An Indonesian dancer performs during a cultural night as part of the World Culture Forum at the Garuda Wisnu Kencana cultural park in Jimbaran (Southeast Asia Globe 2018) Photo: Made Nagi / EPA
An Indonesian dancer performs during a cultural night as part of the World Culture Forum at the Garuda Wisnu Kencana cultural park in Jimbaran Photo: Made Nagi / EPA

As night takes over, the twinkle of candles on each of the hundreds of tables lining the waterfront brings the starry night sky a little closer to earth as beachgoers watch Jimbaran Bay bring its water to the sand and the lights of resort bungalows glow in the distant hills that hug the water.

In the daytime, the tables are cleared and the beach offers calm waves and clear water – the perfect place to bake oneself in the sun until the heat of the day forces you to take a dip. Popular surfing beaches to the south and tropical forests to the east are a short car ride away.

There are several nearby temples to visit, and the recently completed Garuda Wisnu statue in Garuda Wisnu Kencana National Park is the biggest religious attraction – literally. The statue of the Hindu god Vishnu is visible from mainland Bali and is one of the tallest monuments in the world, at 120m high. Surrounding the towering monument is 60ha of parkland with cultural events, restaurants and quiet oases. 

A room at Mövenpick Resort (Southeast Asia Globe 2018) Photo: Mövenpick Resort
A room at Mövenpick Resort Photo: Mövenpick Resort

Where to stay

Surrounded by trees and right next to the beach is Mövenpick Resort & Spa, a calm oasis with touches of local culture. Musicians seated on pillows pluck traditional stringed instruments at the entrance to greet travellers. Behind them lies an array of chocolate desserts, set out every afternoon during happy hour. Teatime nibblers can take their treats to the balcony off the lobby, where stadium seating and armchairs provide a view of the four interconnected swimming pools and the sea beyond the trees.

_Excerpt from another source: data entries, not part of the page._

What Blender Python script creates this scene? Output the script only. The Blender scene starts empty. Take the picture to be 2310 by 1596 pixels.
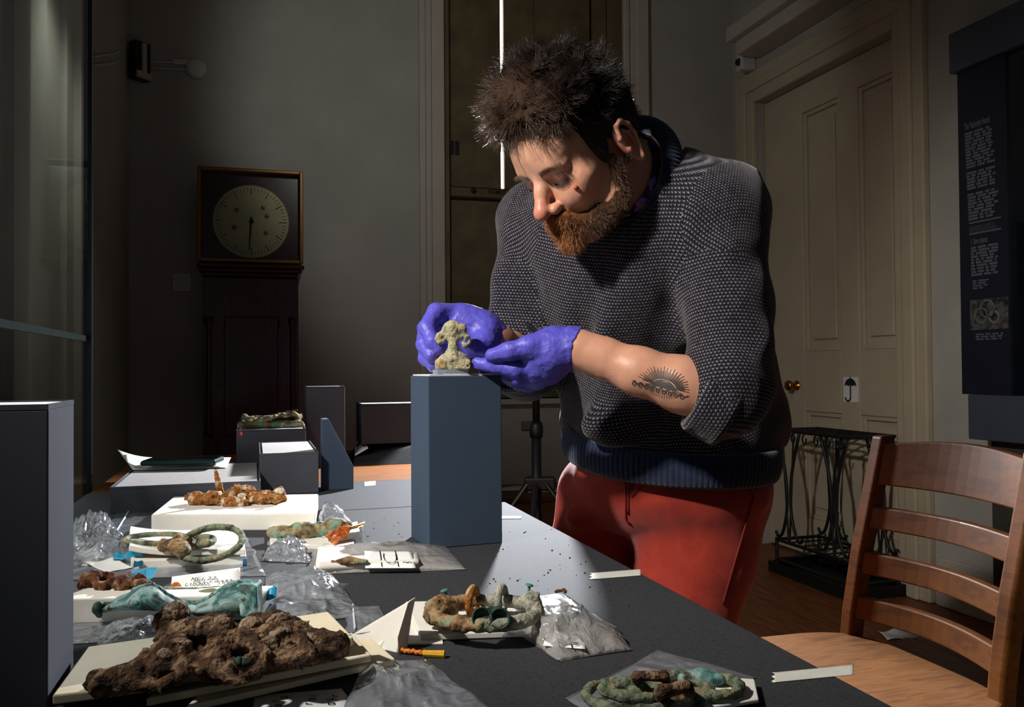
import bpy, math, random
import numpy as np
from mathutils import Vector, Matrix
random.seed(7)
SC = bpy.context.scene
COL = SC.collection
# ------------------------------------------------------------------ camera
FPX, CX, CY = 1925.0, 1155.0, 798.0
H, TZ = 0.995, 0.75                      # camera height, table height
YAW, PITCH, ROLL = math.radians(16.8), math.radians(0.952), math.radians(0.4)
fwd = np.array([math.sin(YAW)*math.cos(PITCH), math.cos(YAW)*math.cos(PITCH), math.sin(PITCH)])
r0 = np.array([math.cos(YAW), -math.sin(YAW), 0.0])
u0 = np.cross(r0, fwd)
rgt = r0*math.cos(ROLL) - u0*math.sin(ROLL)
upv = u0*math.cos(ROLL) + r0*math.sin(ROLL)
EYE = np.array([0.0, 0.0, H])
cam_d = bpy.data.cameras.new('camera'); cam = bpy.data.objects.new('camera', cam_d); COL.objects.link(cam)
cam_d.sensor_fit = 'HORIZONTAL'; cam_d.sensor_width = 36.0; cam_d.lens = FPX/2310*36.0
cam_d.clip_start = 0.02; cam_d.clip_end = 60
m = Matrix.Identity(4)
for i in range(3):
    m[i][0], m[i][1], m[i][2], m[i][3] = rgt[i], upv[i], -fwd[i], EYE[i]
cam.matrix_world = m
SC.camera = cam
XR, YW, XL = 2.72, 4.44, -0.576          # right wall, back wall, left wall
def ray(px, py): return fwd + rgt*((px-CX)/FPX) - upv*((py-CY)/FPX)
def U(px, py, d): return EYE + ray(px, py)*d                       # point at camera depth d
def PZ(px, py, z):
    r = ray(px, py); return EYE + r*((z-H)/r[2])
def T(px, py, h=0.0): return PZ(px, py, TZ+h)                      # point on the table plane
def BW(px, py, off=0.0):
    r = ray(px, py); return EYE + r*((YW-off)/r[1])
def RW(px, py, off=0.0):
    r = ray(px, py); return EYE + r*((XR-off)/r[0])
def LW(px, py, x=None):
    r = ray(px, py); return EYE + r*((XL if x is None else x)/r[0])
CAMX = r0.copy(); CAMY = np.array([math.sin(YAW), math.cos(YAW), 0.0]); ZZ = np.array([0, 0, 1.0])
def camvec(x, y, z):                                                # (right, up, toward depth) -> world
    return rgt*x + upv*y + fwd*z
# ------------------------------------------------------------------ world, lights, exposure
SC.view_settings.view_transform = 'Standard'; SC.view_settings.look = 'None'
SC.view_settings.gamma = 1.0; SC.view_settings.use_curve_mapping = False
SC.view_settings.exposure = 0.0
W = bpy.data.worlds.new('world'); SC.world = W; W.use_nodes = True
W.node_tree.nodes['Background'].inputs[0].default_value = (0.85, 0.92, 1.0, 1)
W.node_tree.nodes['Background'].inputs[1].default_value = 0.042
def spot(name, loc, aim, power, size, blend, radius, col=(1, 1, 1)):
    l = bpy.data.lights.new(name, 'SPOT'); l.energy = power; l.spot_size = math.radians(size); l.spot_blend = blend
    l.shadow_soft_size = radius; l.color = col
    o = bpy.data.objects.new(name, l); COL.objects.link(o); o.location = loc
    o.rotation_euler = (Vector(aim)-Vector(loc)).to_track_quat('-Z', 'Y').to_euler()
    return o
KEY_LOC = EYE + camvec(-0.95, 0.95, 0.30)
spot('key_flash', KEY_LOC, U(1330, 560, 1.2), 160, 70, 0.8, 0.045, (1.0, 0.96, 0.91))
BACK_LOC = U(1208, 560, 2.55)
spot('back_flash', BACK_LOC, T(850, 1250), 270, 100, 0.5, 0.04, (0.90, 0.94, 1.0))
spot('added_fill_spot', U(900, -120, 2.7), BW(1130, 260), 17, 100, 0.45, 0.06, (1.0, 0.98, 0.95))  # added fill that brightens the back wall and shutters; no known fixture
spot('added_fill_spot', U(1700, -150, 2.6), RW(1900, 680), 6, 80, 0.9, 0.06, (1.0, 0.94, 0.82))  # added dim fill for the door and right wall, no fixture there
spot('added_fill_spot', U(330, -140, 2.3), LW(90, 500), 8, 90, 0.9, 0.06, (0.93, 1.0, 0.92))  # added fill to lift the left wall behind the glass, not a fixture
# ------------------------------------------------------------------ materials
def lin(c): return tuple((x/255/12.92 if x/255 <= .04045 else ((x/255+.055)/1.055)**2.4) for x in c)
MATS = {}
def nt(name):
    mt = bpy.data.materials.new(name); mt.use_nodes = True
    t = mt.node_tree; b = t.nodes['Principled BSDF']; MATS[name] = mt
    return mt, t, b
def node(t, typ, **kw):
    n = t.nodes.new(typ)
    for k, v in kw.items():
        if k.startswith('i_'): n.inputs[k[2:].replace('_', ' ')].default_value = v
        else: setattr(n, k, v)
    return n
def ramp(t, stops):
    r = t.nodes.new('ShaderNodeValToRGB'); e = r.color_ramp.elements
    while len(e) > 1: e.remove(e[-1])
    e[0].position = stops[0][0]; e[0].color = (*stops[0][1], 1)
    for p, c in stops[1:]:
        x = e.new(p); x.color = (*c, 1)
    return r
def M(name, stops, rough=.6, scale=20.0, detail=4, bump=0.0, bscale=None, metal=0.0, spec=.4, coords='Object', distort=0.0,
      stretch=None, rough_var=0.0, sheen=0.0, coat=0.0, trans=0.0, sss=0.0, bdist=.002):
    """procedural material: noise-driven colour ramp (stops are sRGB 0..255) + bump"""
    if name in MATS: return MATS[name]
    mt, t, b = nt(name); L = t.links.new
    if not isinstance(stops[0], (list, tuple)): stops = [stops]
    if not isinstance(stops[0][1], (list, tuple)):
        n = len(stops); stops = [((.32+.36*i/max(1, n-1)), c) for i, c in enumerate(stops)]
    if len(stops) > 2: stops = [(.5+(p-.5)*.62, c) for p, c in stops]
    tc = t.nodes.new('ShaderNodeTexCoord'); src = tc.outputs[coords]
    if stretch:
        mp = t.nodes.new('ShaderNodeMapping'); mp.inputs['Scale'].default_value = stretch; L(src, mp.inputs['Vector']); src = mp.outputs[0]
    nz = node(t, 'ShaderNodeTexNoise'); nz.inputs['Scale'].default_value = scale; nz.inputs['Detail'].default_value = detail
    nz.inputs['Distortion'].default_value = distort; nz.inputs['Roughness'].default_value = .6
    L(src, nz.inputs['Vector'])
    r = ramp(t, [(p, lin(c)) for p, c in stops]); L(nz.outputs['Fac'], r.inputs['Fac']); L(r.outputs[0], b.inputs['Base Color'])
    b.inputs['Roughness'].default_value = rough; b.inputs['Metallic'].default_value = metal; b.inputs['Specular IOR Level'].default_value = spec
    if sheen: b.inputs['Sheen Weight'].default_value = sheen
    if coat: b.inputs['Coat Weight'].default_value = coat; b.inputs['Coat Roughness'].default_value = .15
    if sss:
        b.inputs['Subsurface Weight'].default_value = sss; b.inputs['Subsurface Radius'].default_value = (.010, .004, .002); b.inputs['Subsurface Scale'].default_value = .35
    if rough_var:
        mr = node(t, 'ShaderNodeMapRange'); mr.inputs[3].default_value = rough-rough_var; mr.inputs[4].default_value = rough+rough_var
        L(nz.outputs['Fac'], mr.inputs[0]); L(mr.outputs[0], b.inputs['Roughness'])
    if bump:
        n2 = node(t, 'ShaderNodeTexNoise'); n2.inputs['Scale'].default_value = bscale or scale*3; n2.inputs['Detail'].default_value = 4
        L(src, n2.inputs['Vector'])
        bp = node(t, 'ShaderNodeBump'); bp.inputs['Strength'].default_value = bump; bp.inputs['Distance'].default_value = bdist
        L(n2.outputs['Fac'], bp.inputs['Height']); L(bp.outputs[0], b.inputs['Normal'])
    return mt
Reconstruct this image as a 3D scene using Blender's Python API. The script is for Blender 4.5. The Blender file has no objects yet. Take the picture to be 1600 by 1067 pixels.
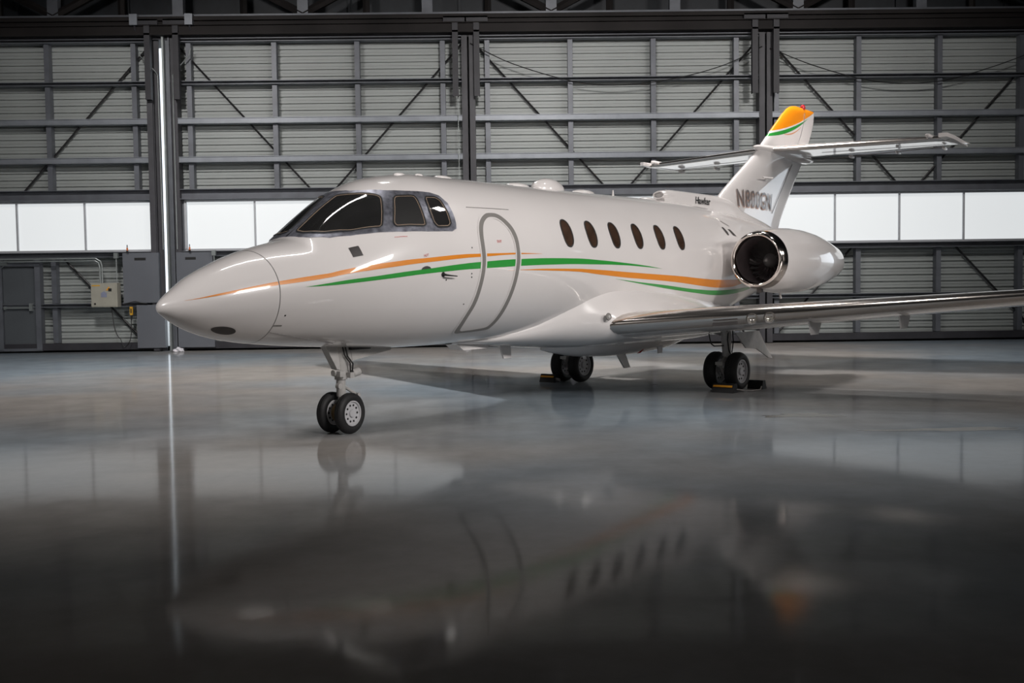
import bpy, bmesh, math, random
from mathutils import Vector, Matrix
random.seed(7)
SC = bpy.context.scene
COL = SC.collection

# ---------------------------------------------------------------- camera, world, lamps, exposure
SC.view_settings.view_transform = 'Standard'
SC.view_settings.look = 'None'
SC.view_settings.exposure = 0.0
SC.view_settings.gamma = 1.0
try: SC.view_settings.use_curve_mapping = False
except Exception: pass

F_PX = 1630.65
cam_d = bpy.data.cameras.new('camera'); cam = bpy.data.objects.new('camera', cam_d); COL.objects.link(cam)
cam_d.sensor_fit = 'HORIZONTAL'; cam_d.sensor_width = 36.0; cam_d.lens = F_PX*36.0/1600.0
cam_d.clip_start = .05; cam_d.clip_end = 300
def cam_axes(yaw, pitch, roll):
    fw = Vector((math.sin(yaw)*math.cos(pitch), math.cos(yaw)*math.cos(pitch), -math.sin(pitch)))
    rt = Vector((math.cos(yaw), -math.sin(yaw), 0)); up = rt.cross(fw)
    return rt*math.cos(roll)+up*math.sin(roll), -rt*math.sin(roll)+up*math.cos(roll), fw
r_, u_, f_ = cam_axes(math.radians(.7), 0.050387, -0.013142)
cam.matrix_world = Matrix(((r_.x,u_.x,-f_.x,0),(r_.y,u_.y,-f_.y,0),(r_.z,u_.z,-f_.z,1.539),(0,0,0,1)))
SC.camera = cam

world = bpy.data.worlds.new('daylight'); SC.world = world; world.use_nodes = True
bg = world.node_tree.nodes['Background']; bg.inputs[0].default_value = (.84,.92,1,1); bg.inputs[1].default_value = 1.9

YH = 0.8938176952360397            # heading of the aircraft against the door wall
JET_LOC = (-3.13303, 9.55222, 0)
def a2w(x, y, z):
    c, s = math.cos(YH), math.sin(YH)
    return Vector((c*x-s*y+JET_LOC[0], s*x+c*y+JET_LOC[1], z))

def area_lamp(name, loc, target, size, size_y, power, color=(1,1,1), spread=160):
    l = bpy.data.lights.new(name, 'AREA'); l.shape = 'RECTANGLE'; l.size = size; l.size_y = size_y
    l.energy = power; l.color = color; l.spread = math.radians(spread)
    o = bpy.data.objects.new(name, l); COL.objects.link(o); o.location = loc
    d = Vector(target)-Vector(loc)
    o.rotation_euler = d.to_track_quat('-Z','Y').to_euler()
    return o
LAMPS = [  # location, target, size x, size y, watts, spread
    ((15.0, 5.0, 7.5), (2.0, 15.5, 1.5), 2.4, 1.6, 118, 60),  # soft fill lamp, added to even the light on the cabin side
    ((7.0, 1.5, 7.5), (-1.0, 13.5, 1.6), 2.4, 1.6, 100, 50),  # soft fill lamp, added in front of the nose
    ((21.0, 13.0, 7.5), (7.0, 21.0, 2.0), 2.4, 1.6, 120, 60),  # soft fill lamp, added for the tail
    ((-7.5, 3.0, 8.0), (-3.5, 11.5, 1.4), 1.6, 1.0, 75, 60),  # smaller fill lamp, added left of the nose
    ((-8.0, 17.5, 9.6), (-8.0, 28.0, 4.0), 1.2, .5, 170, 90),  # wash light added for the left door leaf
    ((1.0, 17.5, 9.6), (1.0, 28.0, 4.0), 1.2, .5, 190, 90),  # wash light added for the middle door leaf
    ((9.0, 17.5, 9.6), (8.0, 28.0, 4.0), 1.2, .5, 150, 90),  # wash light added for the right door leaf
    ((-1.5, 18.5, 9.6), (-.8, 19.2, 0), 1.4, .5, 300, 100),
    ((5.55, 20.5, 9.6), (5.55, 20.7, 0), 1.2, .6, 270, 100),
    ((-8.5, 19.5, 9.6), (-8.5, 20.0, 0), 1.4, .5, 260, 100),
    ((-2.4, 13.3, 9.6), (-2.4, 13.35, 0), 4.0, .16, 60, 140),
    ((5.7, 13.9, 9.6), (5.7, 13.95, 0), 1.0, .4, 50, 120),
    ((-6.0, -20.0, 9.6), (-8.0, -30.0, 3.5), 1.6, .5, 500, 100),  # unseen lamp, added so the chrome mirrors a brighter front wall
    ((12.0, -20.0, 9.6), (14.0, -30.0, 3.5), 1.6, .5, 500, 100),  # unseen lamp, added to brighten the front wall for reflections
    ((38.0, 2.0, 9.6), (50.0, 2.0, 3.5), 1.6, .5, 500, 100),  # unseen lamp, added to brighten the right wall for reflections
]
for i, (lo, ta, sx, sy, w, sp) in enumerate(LAMPS):
    area_lamp('lamp_light', lo, ta, sx, sy, w, (1, .955, .925), sp)

# ---------------------------------------------------------------- materials
def mat(name, col, rough=.5, metal=0.0, coat=0.0, noise=0.0, nscale=4.0, bump=0.0, bscale=30.0, spec=.5, emit=None, estr=0.0, coatr=.03):
    m = bpy.data.materials.new(name); m.use_nodes = True
    nt = m.node_tree; b = nt.nodes['Principled BSDF']
    b.inputs['Base Color'].default_value = (*col, 1); b.inputs['Roughness'].default_value = rough
    b.inputs['Metallic'].default_value = metal; b.inputs['Coat Weight'].default_value = coat
    b.inputs['Coat Roughness'].default_value = coatr; b.inputs['Specular IOR Level'].default_value = spec
    tc = nt.nodes.new('ShaderNodeTexCoord')
    if noise:
        n = nt.nodes.new('ShaderNodeTexNoise'); n.inputs['Scale'].default_value = nscale; n.inputs['Detail'].default_value = 5
        nt.links.new(tc.outputs['Object'], n.inputs['Vector'])
        r = nt.nodes.new('ShaderNodeValToRGB')
        r.color_ramp.elements[0].position = .3; r.color_ramp.elements[1].position = .7
        r.color_ramp.elements[0].color = (*[c*(1-noise) for c in col], 1)
        r.color_ramp.elements[1].color = (*[min(1, c*(1+noise)) for c in col], 1)
        nt.links.new(n.outputs['Fac'], r.inputs['Fac']); nt.links.new(r.outputs['Color'], b.inputs['Base Color'])
    if bump:
        n2 = nt.nodes.new('ShaderNodeTexNoise'); n2.inputs['Scale'].default_value = bscale
        nt.links.new(tc.outputs['Object'], n2.inputs['Vector'])
        bp = nt.nodes.new('ShaderNodeBump'); bp.inputs['Strength'].default_value = bump; bp.inputs['Distance'].default_value = .02
        nt.links.new(n2.outputs['Fac'], bp.inputs['Height']); nt.links.new(bp.outputs['Normal'], b.inputs['Normal'])
    if emit:
        b.inputs['Emission Color'].default_value = (*emit, 1); b.inputs['Emission Strength'].default_value = estr
    return m
M = {}
M['paint'] = mat('white_paint', (.70,.67,.66), .28, coat=1.0, noise=.015, nscale=1.5)
M['orange'] = mat('orange_paint', (.72,.24,.02), .3, coat=.6, noise=.02)
M['green'] = mat('green_paint', (.028,.30,.045), .3, coat=.6, noise=.02)
M['outline'] = mat('door_outline_grey', (.20,.19,.18), .4, noise=.05)
M['chrome'] = mat('polished_metal', (.74,.69,.65), .20, metal=1.0, noise=.04, nscale=3)
M['lipmetal'] = mat('intake_metal', (.72,.66,.62), .1, metal=1.0, noise=.03)
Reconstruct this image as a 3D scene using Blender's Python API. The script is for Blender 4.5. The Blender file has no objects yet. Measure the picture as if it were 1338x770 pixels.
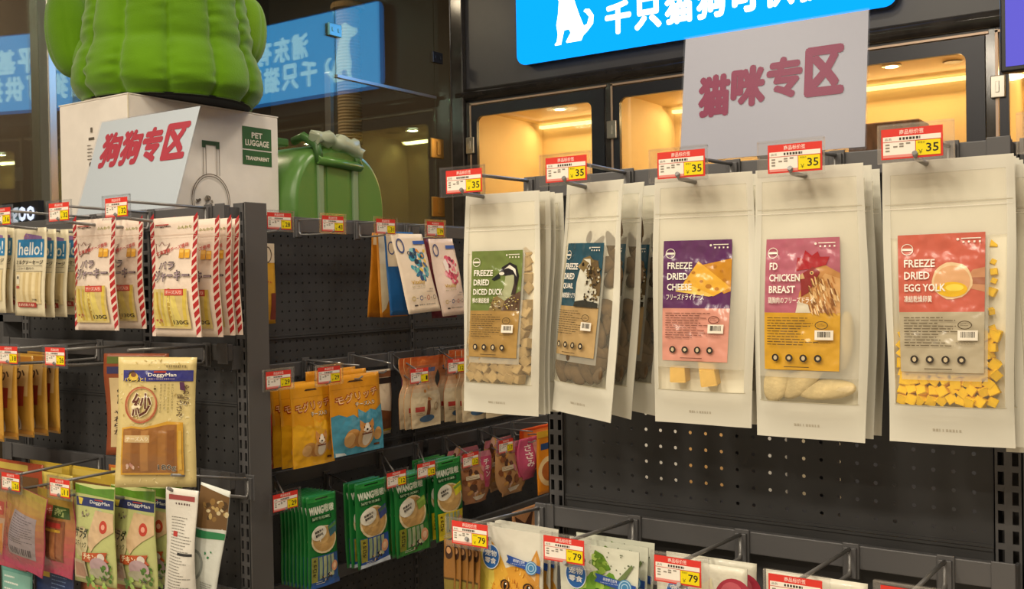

From this central location, guests split off to their rooms spread out over four buildings and family bungalows where they find a selection of chocolate-covered strawberries and the local coconut treats klepon and lak-lak with sticky rice. The Mövenpick is loaded with dining, snacking and drinking options, with its two restaurants, two bars and a cafe. One restaurant boasts an extensive breakfast buffet running each morning until 11, with everything from waffles to noodle soup. The hotel is next to a shopping centre where you’ll find Chinese barbecue, sushi and other satisfying cuisines.

Unwinding on the beach or by the pool is lovely, but for those seeking even more intense relaxation, the resort’s spa offers needed attention. The spa decor spotlights traditional textiles, and treatments feature signature herbal salves from the spa’s apothecary to suit the needs of each traveller. And for those who need to step up the action just a touch, the hotel offers yoga classes in its garden, aqua aerobic classes in the swimming pool and bike rentals for excursions along the tree-lined bike paths.